-- Task statement --
Give only the number of lines in these records that contain the word "this".

____ Excerpted data

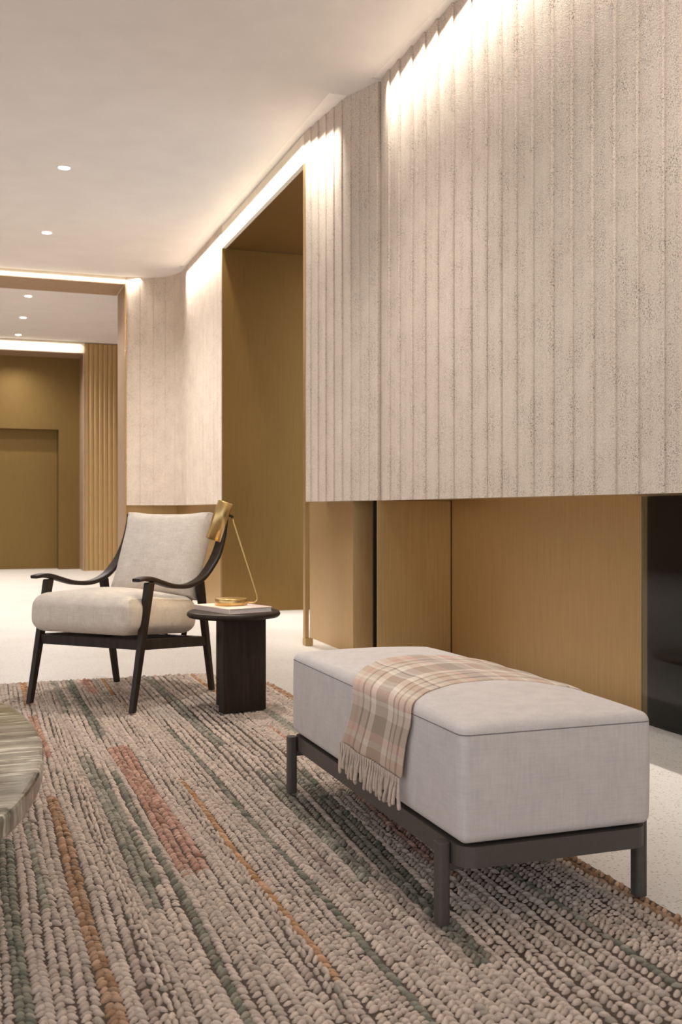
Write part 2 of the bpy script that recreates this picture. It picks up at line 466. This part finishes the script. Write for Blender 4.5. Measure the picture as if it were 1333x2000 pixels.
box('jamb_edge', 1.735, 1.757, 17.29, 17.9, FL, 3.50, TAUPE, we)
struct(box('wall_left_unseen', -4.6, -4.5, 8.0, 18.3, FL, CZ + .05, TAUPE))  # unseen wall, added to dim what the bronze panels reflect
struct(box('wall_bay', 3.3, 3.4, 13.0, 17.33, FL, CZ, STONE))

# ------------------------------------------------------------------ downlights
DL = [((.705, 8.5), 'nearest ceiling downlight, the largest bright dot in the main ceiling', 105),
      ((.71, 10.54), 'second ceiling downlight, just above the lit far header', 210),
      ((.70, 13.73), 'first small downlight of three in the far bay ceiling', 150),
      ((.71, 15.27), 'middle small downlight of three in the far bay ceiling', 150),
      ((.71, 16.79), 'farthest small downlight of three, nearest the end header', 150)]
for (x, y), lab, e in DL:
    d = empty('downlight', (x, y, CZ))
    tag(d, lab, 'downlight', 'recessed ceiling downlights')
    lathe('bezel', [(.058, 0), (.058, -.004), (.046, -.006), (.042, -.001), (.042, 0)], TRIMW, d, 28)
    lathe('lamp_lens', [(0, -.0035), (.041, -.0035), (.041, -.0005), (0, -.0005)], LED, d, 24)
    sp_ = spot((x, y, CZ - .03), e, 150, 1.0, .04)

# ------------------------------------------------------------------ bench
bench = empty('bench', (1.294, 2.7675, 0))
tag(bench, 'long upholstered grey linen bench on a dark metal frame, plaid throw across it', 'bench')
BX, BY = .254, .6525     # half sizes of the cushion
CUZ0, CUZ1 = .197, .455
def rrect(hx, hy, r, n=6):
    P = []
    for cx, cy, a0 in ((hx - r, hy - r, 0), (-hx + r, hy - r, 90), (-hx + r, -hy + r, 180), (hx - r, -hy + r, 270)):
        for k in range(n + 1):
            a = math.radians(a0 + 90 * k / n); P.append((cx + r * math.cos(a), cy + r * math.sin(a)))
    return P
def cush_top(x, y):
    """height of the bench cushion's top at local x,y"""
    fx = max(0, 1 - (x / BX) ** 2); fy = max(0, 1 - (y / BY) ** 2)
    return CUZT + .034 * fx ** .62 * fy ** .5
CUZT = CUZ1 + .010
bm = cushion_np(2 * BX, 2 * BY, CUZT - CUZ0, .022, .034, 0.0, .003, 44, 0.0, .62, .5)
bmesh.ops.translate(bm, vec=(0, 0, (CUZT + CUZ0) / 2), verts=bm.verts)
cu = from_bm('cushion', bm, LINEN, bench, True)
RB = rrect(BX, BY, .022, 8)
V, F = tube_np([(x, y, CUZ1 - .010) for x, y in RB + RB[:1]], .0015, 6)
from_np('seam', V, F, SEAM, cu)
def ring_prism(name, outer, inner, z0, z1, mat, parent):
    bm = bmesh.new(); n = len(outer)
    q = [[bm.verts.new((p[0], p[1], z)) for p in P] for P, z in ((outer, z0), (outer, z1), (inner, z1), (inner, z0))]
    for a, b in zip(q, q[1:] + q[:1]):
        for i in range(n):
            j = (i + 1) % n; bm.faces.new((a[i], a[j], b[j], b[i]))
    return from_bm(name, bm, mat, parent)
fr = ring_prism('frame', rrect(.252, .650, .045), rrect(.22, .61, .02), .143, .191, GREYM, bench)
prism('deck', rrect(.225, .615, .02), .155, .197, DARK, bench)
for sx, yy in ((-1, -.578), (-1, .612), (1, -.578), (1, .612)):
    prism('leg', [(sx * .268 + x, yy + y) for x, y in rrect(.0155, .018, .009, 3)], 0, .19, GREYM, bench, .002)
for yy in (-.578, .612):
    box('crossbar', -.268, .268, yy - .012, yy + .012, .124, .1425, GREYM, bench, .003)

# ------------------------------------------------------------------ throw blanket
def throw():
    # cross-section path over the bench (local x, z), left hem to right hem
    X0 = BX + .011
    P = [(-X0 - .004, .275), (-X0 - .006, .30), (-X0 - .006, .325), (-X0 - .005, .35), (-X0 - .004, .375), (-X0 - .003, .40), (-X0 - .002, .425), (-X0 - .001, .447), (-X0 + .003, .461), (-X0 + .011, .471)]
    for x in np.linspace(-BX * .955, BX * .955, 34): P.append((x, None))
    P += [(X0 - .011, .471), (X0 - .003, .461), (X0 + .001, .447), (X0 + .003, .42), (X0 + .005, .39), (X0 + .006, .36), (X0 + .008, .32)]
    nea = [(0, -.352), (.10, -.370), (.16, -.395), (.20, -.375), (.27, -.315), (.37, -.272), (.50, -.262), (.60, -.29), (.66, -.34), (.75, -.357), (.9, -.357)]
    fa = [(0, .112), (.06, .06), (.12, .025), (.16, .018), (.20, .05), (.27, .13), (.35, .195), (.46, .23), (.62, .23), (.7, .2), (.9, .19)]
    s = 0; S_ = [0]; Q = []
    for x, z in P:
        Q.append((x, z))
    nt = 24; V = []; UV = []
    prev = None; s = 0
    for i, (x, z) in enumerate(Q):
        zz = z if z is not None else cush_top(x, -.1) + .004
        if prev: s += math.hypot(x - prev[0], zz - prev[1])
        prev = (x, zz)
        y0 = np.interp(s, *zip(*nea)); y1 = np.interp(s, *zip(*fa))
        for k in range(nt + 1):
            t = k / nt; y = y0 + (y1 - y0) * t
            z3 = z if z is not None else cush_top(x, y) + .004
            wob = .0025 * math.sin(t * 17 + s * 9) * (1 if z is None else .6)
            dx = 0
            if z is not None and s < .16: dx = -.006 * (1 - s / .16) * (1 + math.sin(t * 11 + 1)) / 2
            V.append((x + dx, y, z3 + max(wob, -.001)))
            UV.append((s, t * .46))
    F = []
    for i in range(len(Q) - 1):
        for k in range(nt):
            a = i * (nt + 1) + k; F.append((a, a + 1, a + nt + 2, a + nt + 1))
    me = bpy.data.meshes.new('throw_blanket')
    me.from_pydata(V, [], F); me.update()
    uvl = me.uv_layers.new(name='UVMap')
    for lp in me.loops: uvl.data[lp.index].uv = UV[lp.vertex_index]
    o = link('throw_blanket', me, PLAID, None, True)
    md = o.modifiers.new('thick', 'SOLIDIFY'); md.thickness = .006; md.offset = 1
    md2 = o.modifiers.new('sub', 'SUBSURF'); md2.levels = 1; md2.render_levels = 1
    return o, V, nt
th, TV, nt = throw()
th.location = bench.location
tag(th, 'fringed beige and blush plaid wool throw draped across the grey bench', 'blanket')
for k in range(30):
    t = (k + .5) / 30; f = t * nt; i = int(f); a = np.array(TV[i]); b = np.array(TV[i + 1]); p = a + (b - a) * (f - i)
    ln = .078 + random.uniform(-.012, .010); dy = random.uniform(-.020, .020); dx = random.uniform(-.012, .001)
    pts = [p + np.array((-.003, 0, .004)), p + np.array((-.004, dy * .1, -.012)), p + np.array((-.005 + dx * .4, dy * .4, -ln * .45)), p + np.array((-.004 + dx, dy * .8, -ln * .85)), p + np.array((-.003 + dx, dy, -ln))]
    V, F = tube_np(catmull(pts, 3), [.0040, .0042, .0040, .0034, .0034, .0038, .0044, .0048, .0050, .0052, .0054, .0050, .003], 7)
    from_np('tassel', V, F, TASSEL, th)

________
____ Excerpted data

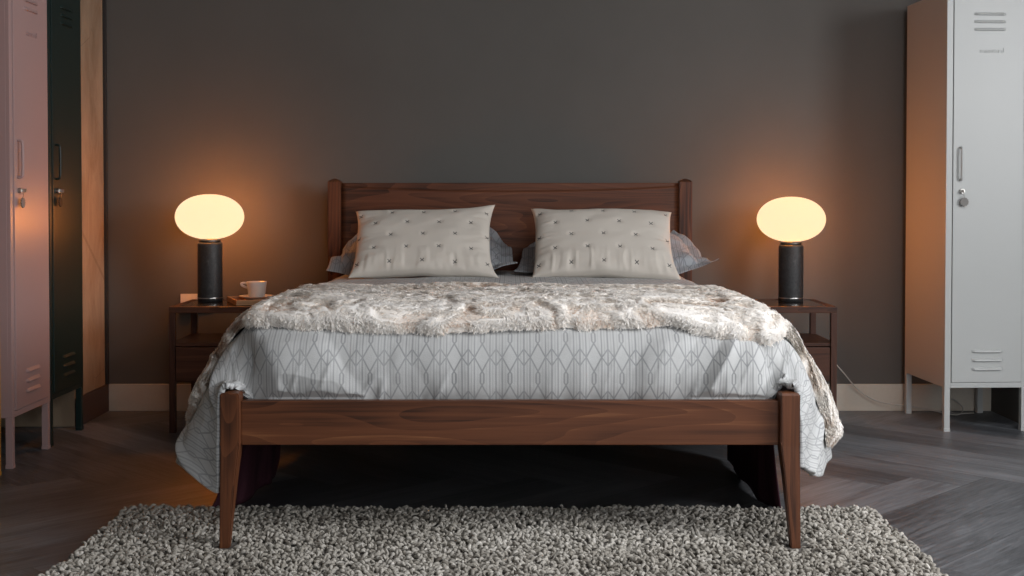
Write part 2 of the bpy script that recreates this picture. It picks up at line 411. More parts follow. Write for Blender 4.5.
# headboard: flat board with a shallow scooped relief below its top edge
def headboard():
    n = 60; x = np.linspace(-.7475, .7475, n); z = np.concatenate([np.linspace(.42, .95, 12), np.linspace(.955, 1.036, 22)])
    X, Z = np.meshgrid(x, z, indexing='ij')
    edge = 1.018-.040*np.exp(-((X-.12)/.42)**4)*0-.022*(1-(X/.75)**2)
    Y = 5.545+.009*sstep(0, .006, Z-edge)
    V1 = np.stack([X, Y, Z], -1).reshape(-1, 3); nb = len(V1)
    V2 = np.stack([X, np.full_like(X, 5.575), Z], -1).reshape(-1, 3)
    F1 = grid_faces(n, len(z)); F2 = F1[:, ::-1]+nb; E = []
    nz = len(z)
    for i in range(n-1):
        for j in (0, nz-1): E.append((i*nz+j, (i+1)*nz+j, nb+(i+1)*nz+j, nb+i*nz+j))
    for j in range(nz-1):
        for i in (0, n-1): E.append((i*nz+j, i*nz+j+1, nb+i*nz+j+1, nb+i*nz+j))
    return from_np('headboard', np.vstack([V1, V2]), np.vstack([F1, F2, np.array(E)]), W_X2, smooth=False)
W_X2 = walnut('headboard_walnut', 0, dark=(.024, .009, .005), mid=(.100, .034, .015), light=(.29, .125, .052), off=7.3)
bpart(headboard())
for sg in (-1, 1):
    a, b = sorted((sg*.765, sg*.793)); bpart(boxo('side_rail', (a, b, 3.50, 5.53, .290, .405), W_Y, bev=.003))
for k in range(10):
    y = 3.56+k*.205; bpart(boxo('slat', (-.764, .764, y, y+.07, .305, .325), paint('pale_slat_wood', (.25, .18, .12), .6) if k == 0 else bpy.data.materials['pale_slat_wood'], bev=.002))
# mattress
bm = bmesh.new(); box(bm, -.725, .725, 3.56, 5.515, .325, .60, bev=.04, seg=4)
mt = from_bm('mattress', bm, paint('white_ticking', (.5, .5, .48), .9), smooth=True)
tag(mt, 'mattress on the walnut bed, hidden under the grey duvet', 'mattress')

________

-- Result --
2